The Trade Mag Pitch

There are many types of magazine in the world. Some everyone has heard of, some no one has heard of and some that only very specific people have heard of. Today, I am thinking about specific people and their specific magazines; namely The Trade Magazine.

Unless you are in that trade, you’re unlikely to come across the industry publication, but there are loads out there. The variety is pretty expansive. I have worked on ones ranging from metal magazines full of information about where you can buy 100 tonnes of aluminum to health and safety magazines talking about the most common accidents which occur with fork-lift vehicles. There is something about the obscure subject matter some of them focus on which appeals to me.

It’s not your average glossy production. Don’t get me wrong. Big mainstream magazines are amazing to work on, they are like eating cake. But you can’t eat cake all day long. (Er… or can you?) And big titles suffer from problems too. They have big budgets yes, but they have a big readership that no one wants to annoy. They have a big team who want to be involved with a redesign. They have a big advertising team who need to ensure the advertisers stay happy. Sometimes the room to maneuver can be smaller than you would think.

On the flipside, trade magazines suffer from certain problems which larger circulation, big name magazines don’t have as much of an issue with.

  • Lower budgets
  • Smaller editorial teams
  • Lower production values
  • Poorer imagery
  • More fractional advertising


So which is better? They’re both good projects and I like working on both. I have no prejudice. I remember once looking at a really great portfolio of work with my then art director. I remember exclaiming how amazing everything looked. The art director, however, did not share my awe. He might have rolled his eye at me, sighed and said; ‘An interesting subject, an amazing image, a big bit of type and lots of white space are all easy to make into something beautiful, but where is the challenge in that?’

It took me a while to understand what he meant but I think I get it now. And I think it is why I like working on trade magazines sometimes. I thought I would show you a really old project which highlights some of the things I like about the ol trade mag.

The Potential Room for Improvement

Trade magazine redesigns can be few and far between, sometimes you are looking at a design which is a decade old. Whenever I see the current design of a Trade mag I see the huge potential for improvement. I know that I can bring it right back into this century. Tastes change so much over time. One day a drop shadow and some three-dimensional type represent the future and the next it feels like a dodgy set from Blake 7.

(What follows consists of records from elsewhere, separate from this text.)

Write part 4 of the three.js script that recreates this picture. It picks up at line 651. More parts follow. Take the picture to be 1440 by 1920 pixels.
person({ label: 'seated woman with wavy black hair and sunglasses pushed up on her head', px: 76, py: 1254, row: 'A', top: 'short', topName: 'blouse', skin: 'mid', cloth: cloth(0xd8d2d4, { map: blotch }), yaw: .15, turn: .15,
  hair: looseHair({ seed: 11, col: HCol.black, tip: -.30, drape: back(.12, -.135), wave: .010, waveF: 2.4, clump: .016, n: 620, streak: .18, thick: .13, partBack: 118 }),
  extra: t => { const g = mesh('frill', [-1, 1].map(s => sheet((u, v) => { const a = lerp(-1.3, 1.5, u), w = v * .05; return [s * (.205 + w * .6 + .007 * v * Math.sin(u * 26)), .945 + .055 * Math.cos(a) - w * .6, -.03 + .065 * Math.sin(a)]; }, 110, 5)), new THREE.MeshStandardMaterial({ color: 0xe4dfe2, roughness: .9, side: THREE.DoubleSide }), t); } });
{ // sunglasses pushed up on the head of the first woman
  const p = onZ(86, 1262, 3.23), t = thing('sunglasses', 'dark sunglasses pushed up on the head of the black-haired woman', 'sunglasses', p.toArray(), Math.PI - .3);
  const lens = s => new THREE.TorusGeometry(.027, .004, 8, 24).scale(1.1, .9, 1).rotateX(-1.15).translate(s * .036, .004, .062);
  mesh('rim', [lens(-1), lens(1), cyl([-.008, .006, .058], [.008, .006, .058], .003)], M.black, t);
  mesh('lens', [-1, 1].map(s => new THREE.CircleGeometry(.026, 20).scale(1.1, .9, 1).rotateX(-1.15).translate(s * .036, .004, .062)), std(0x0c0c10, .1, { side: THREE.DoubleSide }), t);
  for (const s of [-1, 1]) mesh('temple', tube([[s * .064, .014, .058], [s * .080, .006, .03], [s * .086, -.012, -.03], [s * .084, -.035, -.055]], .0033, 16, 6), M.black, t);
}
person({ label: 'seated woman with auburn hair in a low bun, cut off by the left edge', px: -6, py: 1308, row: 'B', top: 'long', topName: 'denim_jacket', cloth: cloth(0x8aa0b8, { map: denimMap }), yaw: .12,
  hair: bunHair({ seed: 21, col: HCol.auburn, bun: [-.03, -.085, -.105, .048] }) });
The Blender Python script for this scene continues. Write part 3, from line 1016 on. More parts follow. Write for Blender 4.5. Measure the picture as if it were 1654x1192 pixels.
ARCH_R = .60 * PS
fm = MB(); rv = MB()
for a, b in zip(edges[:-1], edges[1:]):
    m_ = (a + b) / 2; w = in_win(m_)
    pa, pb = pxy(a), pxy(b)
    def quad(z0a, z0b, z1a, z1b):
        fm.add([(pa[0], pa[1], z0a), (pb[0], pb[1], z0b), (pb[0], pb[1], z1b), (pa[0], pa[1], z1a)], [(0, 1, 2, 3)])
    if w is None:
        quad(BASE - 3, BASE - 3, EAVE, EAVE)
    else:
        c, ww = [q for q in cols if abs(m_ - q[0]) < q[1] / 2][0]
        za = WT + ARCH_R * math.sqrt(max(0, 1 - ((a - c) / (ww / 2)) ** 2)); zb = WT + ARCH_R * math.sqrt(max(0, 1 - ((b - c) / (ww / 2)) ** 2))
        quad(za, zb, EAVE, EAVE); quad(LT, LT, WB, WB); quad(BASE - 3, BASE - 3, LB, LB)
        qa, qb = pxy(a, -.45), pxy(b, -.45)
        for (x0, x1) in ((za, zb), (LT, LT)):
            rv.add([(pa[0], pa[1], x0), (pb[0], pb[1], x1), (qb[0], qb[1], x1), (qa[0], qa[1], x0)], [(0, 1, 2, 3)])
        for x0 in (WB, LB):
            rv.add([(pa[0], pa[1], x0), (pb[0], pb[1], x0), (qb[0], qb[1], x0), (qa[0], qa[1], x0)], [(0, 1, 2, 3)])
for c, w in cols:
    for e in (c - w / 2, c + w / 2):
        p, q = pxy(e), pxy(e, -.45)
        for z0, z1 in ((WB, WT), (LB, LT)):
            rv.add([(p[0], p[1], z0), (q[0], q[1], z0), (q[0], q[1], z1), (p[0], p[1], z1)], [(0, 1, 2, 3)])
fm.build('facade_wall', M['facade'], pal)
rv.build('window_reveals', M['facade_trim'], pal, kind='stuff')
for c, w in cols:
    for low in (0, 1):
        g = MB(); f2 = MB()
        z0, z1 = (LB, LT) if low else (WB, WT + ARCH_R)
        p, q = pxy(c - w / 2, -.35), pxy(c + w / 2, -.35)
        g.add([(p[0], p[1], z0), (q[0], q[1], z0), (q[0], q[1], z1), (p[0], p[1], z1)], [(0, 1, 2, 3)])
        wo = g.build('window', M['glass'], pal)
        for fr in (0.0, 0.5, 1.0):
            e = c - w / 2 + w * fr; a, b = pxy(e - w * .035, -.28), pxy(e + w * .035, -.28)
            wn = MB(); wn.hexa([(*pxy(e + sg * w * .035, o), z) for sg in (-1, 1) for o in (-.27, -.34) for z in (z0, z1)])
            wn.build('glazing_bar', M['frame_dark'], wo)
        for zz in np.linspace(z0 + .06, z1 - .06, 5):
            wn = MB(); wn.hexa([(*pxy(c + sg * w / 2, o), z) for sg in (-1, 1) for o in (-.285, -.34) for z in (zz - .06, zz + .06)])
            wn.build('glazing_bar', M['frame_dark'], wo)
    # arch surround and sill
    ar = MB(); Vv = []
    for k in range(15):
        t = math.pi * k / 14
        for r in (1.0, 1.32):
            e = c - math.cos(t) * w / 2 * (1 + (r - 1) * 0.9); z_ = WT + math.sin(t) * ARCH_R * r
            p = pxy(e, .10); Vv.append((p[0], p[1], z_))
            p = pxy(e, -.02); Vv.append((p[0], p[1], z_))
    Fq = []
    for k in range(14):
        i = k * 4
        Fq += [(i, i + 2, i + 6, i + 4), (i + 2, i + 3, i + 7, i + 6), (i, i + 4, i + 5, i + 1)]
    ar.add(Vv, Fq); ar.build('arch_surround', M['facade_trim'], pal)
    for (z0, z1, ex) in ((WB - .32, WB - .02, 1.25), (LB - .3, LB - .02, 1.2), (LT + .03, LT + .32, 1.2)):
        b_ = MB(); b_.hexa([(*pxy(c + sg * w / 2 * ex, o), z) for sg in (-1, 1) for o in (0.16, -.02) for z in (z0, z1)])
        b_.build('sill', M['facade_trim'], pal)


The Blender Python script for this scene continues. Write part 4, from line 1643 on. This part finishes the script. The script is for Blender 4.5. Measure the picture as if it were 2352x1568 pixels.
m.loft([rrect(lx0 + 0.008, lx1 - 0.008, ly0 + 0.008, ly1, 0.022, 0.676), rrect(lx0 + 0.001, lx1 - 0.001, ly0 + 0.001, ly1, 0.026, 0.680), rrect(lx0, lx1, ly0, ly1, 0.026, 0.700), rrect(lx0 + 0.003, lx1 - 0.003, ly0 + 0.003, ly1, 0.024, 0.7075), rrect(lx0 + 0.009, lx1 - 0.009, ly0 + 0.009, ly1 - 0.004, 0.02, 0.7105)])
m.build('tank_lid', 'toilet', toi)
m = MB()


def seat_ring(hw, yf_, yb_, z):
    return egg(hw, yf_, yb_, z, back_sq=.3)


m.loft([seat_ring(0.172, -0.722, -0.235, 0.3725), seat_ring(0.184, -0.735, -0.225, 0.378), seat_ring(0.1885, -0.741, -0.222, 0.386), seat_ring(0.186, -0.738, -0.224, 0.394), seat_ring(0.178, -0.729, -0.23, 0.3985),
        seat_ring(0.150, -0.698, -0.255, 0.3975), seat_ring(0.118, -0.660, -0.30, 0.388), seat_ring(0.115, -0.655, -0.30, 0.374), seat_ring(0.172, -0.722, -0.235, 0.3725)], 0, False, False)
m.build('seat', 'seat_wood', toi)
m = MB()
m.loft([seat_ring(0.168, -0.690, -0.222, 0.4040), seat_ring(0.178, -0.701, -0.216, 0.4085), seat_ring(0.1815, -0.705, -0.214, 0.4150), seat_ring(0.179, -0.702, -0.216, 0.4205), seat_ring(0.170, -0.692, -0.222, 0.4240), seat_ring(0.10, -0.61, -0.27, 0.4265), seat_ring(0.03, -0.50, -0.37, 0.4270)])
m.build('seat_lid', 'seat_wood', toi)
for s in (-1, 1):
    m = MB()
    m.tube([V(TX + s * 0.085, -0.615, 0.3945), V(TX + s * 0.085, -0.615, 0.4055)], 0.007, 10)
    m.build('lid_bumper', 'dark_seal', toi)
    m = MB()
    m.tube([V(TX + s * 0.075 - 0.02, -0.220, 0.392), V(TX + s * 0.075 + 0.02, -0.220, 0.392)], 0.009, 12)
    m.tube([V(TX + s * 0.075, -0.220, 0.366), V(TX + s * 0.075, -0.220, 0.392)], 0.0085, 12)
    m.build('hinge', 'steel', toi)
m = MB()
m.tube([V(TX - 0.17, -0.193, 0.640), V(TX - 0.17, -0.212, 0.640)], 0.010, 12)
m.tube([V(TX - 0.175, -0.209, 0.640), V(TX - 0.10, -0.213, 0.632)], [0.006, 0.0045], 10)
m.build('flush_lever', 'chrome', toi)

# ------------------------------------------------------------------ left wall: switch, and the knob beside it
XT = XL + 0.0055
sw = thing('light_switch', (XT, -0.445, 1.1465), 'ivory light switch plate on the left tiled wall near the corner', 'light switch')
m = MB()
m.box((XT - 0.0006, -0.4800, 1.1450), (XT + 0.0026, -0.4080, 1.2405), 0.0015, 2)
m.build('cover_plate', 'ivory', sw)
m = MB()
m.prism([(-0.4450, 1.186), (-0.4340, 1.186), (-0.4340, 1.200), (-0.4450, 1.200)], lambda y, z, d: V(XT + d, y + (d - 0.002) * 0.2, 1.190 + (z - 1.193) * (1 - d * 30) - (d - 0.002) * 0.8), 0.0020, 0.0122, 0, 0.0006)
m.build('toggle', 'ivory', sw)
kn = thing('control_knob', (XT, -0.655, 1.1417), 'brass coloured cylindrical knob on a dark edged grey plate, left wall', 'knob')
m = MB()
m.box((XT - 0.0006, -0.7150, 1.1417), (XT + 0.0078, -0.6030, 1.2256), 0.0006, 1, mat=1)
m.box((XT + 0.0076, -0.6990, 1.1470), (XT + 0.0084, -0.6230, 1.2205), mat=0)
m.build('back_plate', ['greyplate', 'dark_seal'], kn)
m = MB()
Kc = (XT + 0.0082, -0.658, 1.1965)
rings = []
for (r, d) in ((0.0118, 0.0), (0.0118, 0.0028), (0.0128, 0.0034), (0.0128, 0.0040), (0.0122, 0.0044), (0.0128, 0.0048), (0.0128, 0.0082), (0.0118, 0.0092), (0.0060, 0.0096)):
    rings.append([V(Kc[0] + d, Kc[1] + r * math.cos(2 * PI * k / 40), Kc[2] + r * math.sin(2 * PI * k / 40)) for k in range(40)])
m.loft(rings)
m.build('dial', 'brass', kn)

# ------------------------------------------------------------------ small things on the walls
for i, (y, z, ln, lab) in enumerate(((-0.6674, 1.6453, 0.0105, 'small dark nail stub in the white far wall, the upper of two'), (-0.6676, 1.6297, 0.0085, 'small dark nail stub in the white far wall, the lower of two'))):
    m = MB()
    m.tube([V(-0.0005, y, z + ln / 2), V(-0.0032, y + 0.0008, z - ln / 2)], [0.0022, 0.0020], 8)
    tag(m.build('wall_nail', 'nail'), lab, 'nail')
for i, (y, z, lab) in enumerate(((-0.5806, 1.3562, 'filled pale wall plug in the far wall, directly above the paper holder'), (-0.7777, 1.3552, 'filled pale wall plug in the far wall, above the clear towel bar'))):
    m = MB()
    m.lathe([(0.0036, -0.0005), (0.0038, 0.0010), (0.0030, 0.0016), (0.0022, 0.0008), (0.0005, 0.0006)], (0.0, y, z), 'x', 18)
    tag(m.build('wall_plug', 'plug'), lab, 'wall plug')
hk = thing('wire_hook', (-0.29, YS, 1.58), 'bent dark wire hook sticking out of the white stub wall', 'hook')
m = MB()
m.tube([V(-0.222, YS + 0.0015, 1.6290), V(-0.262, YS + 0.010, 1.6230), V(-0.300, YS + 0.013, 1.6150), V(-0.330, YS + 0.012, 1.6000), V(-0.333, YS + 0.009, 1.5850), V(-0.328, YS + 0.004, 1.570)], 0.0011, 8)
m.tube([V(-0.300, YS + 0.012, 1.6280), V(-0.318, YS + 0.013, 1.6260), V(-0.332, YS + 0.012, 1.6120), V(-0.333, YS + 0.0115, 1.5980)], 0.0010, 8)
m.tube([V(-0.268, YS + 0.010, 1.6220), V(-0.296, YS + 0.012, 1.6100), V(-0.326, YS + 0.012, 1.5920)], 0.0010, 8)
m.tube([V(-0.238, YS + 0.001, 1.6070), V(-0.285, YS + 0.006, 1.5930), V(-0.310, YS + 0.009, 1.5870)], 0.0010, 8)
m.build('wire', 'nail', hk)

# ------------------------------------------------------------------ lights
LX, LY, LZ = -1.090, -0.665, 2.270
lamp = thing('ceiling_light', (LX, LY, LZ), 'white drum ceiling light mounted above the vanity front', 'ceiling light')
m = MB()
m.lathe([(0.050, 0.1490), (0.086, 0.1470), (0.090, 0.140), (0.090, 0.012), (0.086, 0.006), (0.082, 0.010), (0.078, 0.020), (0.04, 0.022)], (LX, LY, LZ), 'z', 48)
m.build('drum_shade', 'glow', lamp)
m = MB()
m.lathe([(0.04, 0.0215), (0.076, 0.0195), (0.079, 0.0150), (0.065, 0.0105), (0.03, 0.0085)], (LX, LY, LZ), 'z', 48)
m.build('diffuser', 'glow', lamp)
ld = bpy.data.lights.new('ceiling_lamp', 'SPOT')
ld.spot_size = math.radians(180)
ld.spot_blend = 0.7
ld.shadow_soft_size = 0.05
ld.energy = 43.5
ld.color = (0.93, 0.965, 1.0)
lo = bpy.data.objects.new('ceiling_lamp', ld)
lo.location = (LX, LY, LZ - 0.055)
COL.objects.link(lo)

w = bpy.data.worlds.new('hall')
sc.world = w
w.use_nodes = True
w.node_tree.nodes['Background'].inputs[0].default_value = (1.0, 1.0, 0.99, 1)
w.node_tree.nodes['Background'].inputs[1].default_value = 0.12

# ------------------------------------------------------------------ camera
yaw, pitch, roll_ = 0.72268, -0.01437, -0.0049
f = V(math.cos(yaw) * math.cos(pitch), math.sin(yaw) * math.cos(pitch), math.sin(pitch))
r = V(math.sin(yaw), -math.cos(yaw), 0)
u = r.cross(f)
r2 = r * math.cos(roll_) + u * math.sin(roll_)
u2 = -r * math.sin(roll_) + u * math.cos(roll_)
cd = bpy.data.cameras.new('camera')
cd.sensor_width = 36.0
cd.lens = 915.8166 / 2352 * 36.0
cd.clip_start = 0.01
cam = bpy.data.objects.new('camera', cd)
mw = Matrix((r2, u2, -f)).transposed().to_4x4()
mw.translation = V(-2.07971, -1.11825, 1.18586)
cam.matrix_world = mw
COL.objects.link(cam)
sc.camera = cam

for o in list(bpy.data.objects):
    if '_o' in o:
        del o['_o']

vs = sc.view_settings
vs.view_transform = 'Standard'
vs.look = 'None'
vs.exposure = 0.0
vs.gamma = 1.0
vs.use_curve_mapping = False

It’s not a complete redesign

Often, the brief is not to shred the current design and gouge your eyeballs out so you never have to look at it again, reader’s need to remember what the magazine’s roots are. Meaning: Can we keep the globe and the airplane please? You often try to readjust thinking, persuade the client to drop some of the old thinking, try and wow them with a new idea. Sometimes that works. Sometimes it doesn’t. Often times you have to work with the existing furniture and the challenge is to try and make it better, as better as it can be without reinventing the wheel or making it look like a poster for Factory Records.

Words and pictures are like a jigsaw

Often, your brief is that everything needs to fit. All the copy, every last word. You don’t have the leisure to make the lead image huge, to create big headlines, to open out the white space which will add that air of elegance. The copy is king. Ads are real life and so your task is to make everything fit in a better way. In a system with obvious rules that everyone can follow. What you are left with can often seem unimpressive. But you have to remember where the design has moved on from. (Above shows a spread before and after) With those eyes focused, it can make the end result feel like a really successful departure.

There’s always a bit of leeway

Amongst all those rules and regulations, there is always the possibility of bringing in some of those more luxurious elements which can shine. It’s always a good day when that happens. So that’s what I like about these sorts of projects. They might not shout the loudest in design terms, but solving these problems and creating something which has such scope for improvement always makes me feel like I have answered the brief.

The Journey

In the end, you are always trying to listen to the client’s needs, yet trying at the same time to offer them some new ideas. I like to show a breadth of options from the slight departure using all the same colours and elements to a completely new direction. Seeing the whole range of ways your magazine could look often helps crystalize where you see it going.